Thirteen-year tour-level pro Randall Tharp has always considered himself better at five-fish events, primarily because that’s how he’s fished the majority of his professional career (and life). Tharp nonetheless qualified for REDCREST in 2019, 2020, 2021 and 2023. In fact, the Florida pro was fifth in Angler of the Year standings heading into the last event of the 2022 regular season at Mille Lacs, and ended up 15th – Tharp’s best year to date on the BPT.

“When you’re fishing against this stacked field, you can’t afford to lose a fish, period,” Tharp said. “I really upped my game (in 2022) and worked on little things to become more competitive (in the format), and hopefully be in a position to win tournaments and to qualify for Heavy Hitters and REDCREST.

However, with the BPT’s switch to the five-biggest-fish scoring format in 2023, Tharp is excited to settle back into his comfort zone again while maintaining the dynamic movement of SCORETRACKER®’s live-scoring element.

“With our format switching to the best five fish, I like my odds,” Tharp said. “I believe the five-fish weight will allow for opening up a bag of tricks that we are all good at using. The tournaments will be more dynamic. I think the five-fish approach is the best way to emphasize the big fish we catch. I feel like we’re getting closer to being exactly where we need to be as a sport with the BPT.”

Small changes atop SCORETRACKER®

Some pundits and fans have opined that the shift to a five-fish scoring structure will change who’s on top of SCORETRACKER® in 2023. Tharp isn’t one of them. 

“I still believe the guys who’ve been at the top will still be at the top of SCORETRACKER®,” Tharp said. “A guy like Jacob Wheeler puts in so much hard work. It’s tough to beat someone who puts in the time on the water to figure things out.

“Some guys may see their standing improve, though.
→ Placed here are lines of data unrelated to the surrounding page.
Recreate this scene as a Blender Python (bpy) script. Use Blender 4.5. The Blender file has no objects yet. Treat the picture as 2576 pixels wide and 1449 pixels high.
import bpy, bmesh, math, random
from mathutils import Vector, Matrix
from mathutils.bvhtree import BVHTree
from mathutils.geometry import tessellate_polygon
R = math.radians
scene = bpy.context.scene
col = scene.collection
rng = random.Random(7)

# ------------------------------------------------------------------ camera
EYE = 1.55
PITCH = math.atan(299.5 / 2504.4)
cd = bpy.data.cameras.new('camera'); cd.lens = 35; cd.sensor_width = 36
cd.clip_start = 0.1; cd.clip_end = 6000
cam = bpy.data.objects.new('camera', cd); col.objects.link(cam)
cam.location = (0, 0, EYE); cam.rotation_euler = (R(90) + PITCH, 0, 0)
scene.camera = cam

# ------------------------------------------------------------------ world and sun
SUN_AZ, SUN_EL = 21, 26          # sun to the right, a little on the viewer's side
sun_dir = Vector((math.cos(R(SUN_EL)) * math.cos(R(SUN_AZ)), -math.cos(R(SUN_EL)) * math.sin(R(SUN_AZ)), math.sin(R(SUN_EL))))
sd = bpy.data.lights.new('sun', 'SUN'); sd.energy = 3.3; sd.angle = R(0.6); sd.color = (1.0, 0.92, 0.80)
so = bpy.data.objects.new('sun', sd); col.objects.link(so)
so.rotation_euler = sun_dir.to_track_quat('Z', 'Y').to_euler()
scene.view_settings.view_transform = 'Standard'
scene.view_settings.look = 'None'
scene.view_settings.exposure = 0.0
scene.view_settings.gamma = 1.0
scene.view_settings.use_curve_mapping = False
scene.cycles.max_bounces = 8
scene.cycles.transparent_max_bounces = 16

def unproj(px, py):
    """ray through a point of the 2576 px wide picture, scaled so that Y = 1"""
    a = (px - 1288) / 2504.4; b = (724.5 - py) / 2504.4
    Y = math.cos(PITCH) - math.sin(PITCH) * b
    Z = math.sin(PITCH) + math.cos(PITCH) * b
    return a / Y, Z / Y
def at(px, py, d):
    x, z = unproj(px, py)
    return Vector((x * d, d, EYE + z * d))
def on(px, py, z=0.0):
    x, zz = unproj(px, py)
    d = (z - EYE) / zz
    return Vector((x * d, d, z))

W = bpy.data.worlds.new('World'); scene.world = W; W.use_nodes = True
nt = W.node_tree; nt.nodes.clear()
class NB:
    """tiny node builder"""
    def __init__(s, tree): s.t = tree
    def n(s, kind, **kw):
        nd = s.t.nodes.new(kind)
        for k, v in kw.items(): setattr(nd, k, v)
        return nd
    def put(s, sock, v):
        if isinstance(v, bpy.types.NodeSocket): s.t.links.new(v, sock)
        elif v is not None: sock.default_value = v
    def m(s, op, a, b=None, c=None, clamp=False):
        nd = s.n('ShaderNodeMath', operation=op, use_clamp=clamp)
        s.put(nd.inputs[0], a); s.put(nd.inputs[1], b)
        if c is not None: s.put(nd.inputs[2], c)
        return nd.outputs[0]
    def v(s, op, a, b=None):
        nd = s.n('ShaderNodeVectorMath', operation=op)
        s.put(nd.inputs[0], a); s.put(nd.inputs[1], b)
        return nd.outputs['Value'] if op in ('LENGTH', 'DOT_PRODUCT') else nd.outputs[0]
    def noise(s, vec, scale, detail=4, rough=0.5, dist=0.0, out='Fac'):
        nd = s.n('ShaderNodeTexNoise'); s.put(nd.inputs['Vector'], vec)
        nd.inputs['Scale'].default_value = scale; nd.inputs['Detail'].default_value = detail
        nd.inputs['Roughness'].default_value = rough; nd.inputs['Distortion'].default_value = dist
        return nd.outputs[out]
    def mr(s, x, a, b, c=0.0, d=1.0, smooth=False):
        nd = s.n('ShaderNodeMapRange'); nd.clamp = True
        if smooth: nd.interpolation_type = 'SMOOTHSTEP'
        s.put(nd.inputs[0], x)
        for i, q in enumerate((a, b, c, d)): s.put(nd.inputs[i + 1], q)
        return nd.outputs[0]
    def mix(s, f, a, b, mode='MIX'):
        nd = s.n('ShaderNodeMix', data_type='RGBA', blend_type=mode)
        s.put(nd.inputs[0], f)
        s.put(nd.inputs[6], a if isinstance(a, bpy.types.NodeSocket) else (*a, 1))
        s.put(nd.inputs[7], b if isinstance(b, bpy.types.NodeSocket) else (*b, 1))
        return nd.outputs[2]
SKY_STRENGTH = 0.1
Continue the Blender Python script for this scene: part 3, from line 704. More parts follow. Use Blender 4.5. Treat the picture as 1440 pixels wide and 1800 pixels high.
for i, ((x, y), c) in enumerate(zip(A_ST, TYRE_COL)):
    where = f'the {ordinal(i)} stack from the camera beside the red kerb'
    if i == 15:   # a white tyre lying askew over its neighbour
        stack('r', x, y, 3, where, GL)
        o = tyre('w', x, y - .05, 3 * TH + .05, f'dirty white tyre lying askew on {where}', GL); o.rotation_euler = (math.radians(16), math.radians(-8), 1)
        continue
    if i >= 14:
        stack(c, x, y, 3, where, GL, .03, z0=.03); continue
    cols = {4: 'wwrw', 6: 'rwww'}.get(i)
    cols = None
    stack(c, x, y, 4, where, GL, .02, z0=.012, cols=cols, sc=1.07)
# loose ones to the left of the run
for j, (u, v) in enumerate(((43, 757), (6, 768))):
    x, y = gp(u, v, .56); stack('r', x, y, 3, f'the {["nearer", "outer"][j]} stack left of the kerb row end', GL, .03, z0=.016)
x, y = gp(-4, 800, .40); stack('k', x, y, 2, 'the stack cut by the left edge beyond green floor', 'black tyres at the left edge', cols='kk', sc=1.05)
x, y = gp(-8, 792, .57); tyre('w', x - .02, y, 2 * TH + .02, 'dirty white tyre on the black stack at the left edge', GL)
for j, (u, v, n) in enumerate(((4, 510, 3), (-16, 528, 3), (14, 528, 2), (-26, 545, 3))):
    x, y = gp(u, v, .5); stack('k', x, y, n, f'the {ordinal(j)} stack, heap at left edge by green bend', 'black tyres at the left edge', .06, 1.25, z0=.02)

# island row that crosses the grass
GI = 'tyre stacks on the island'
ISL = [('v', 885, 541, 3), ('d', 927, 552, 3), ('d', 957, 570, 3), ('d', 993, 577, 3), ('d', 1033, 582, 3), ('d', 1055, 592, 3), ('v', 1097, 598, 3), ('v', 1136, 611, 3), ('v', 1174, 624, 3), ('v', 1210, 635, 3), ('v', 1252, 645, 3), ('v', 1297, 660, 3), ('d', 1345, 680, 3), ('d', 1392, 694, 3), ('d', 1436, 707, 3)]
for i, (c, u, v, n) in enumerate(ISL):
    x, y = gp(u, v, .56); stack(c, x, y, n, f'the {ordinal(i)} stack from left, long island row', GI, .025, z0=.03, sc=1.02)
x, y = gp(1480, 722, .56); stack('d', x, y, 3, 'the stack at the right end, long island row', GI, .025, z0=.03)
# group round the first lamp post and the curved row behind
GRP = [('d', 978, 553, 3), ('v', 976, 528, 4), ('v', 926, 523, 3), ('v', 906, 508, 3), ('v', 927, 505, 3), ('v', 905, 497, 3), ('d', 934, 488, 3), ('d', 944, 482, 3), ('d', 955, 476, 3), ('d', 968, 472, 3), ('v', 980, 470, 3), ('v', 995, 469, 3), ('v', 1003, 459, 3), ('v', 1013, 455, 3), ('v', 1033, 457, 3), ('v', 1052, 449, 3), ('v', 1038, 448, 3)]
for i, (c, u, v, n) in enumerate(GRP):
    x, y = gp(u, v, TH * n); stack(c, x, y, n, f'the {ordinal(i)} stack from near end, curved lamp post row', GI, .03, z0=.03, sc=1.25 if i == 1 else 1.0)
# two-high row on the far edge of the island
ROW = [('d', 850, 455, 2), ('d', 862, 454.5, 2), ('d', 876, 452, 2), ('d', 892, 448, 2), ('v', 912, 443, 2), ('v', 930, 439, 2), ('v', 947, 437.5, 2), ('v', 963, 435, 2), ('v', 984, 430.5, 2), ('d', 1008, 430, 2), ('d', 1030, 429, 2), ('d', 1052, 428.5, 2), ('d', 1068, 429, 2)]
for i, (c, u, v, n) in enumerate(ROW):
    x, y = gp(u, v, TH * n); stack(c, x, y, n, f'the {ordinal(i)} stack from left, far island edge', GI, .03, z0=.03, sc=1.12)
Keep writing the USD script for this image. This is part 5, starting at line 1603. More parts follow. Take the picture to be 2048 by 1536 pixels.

Someone like Tommy Biffle, for example; he has a mantle full of trophies fishing a five-fish format. I think you’ll see guys like that place higher at certain events that fit their strengths.”

Tharp investing time in forward-facing sonar

Even though he’s not a devotee of forward-facing sonar, Tharp has added it to his shallow-water toolbox. Photo by Garrick Dixon.

Tharp admits that forward-facing sonar has changed his game quite a bit, but he certainly isn’t hooked on it yet.

“The first year forward-facing sonar was out, I was stubborn; I didn’t really change,” Tharp said. “In 2022, I evolved into ‘hunting’ bass more efficiently. I’m still not a forward-facing sonar junkie, but this was my first year really using it, and it made a big difference. There were a lot of fish I caught this year I wouldn’t have without it.”

Don’t expect to see Tharp using a spinning rod in deep water, though. He’s using the new tech, but still prefers fishing how he likes to fish.

“I’m just not a guy fishing 25 feet deep using a drop-shot,” Tharp said. “The first day I really used forward-facing sonar, I searched under a dock and caught a 4-pounder. I would never have done it without the sonar. Some of those guys who fish offshore are so far ahead with forward-facing sonar; Wheeler, Connell, Neal, they’re just so good with it. I still like to fish shallower and can use the technology. Looking under docks is a prime example of using the tech to your advantage.”

Still, with Tharp evolving and improving his skills at finding large groups of quality fish, will he shift to utilizing forward-facing sonar even more? Well, to some extent.

“You have to change with the fast-evolving technology,” Tharp said. “It’s so fascinating to see how things evolve. I prefer the instinctual events, but we don’t see as many of those anymore. The advancing technology is here and you have to change with it if you want to be successful. I’m not saying I like all the changes, but they help you get paid more. I’m mentally in a good place. I feel good, I’m fishing good, and I hate losing, but at the end of the day, I want to get paid.”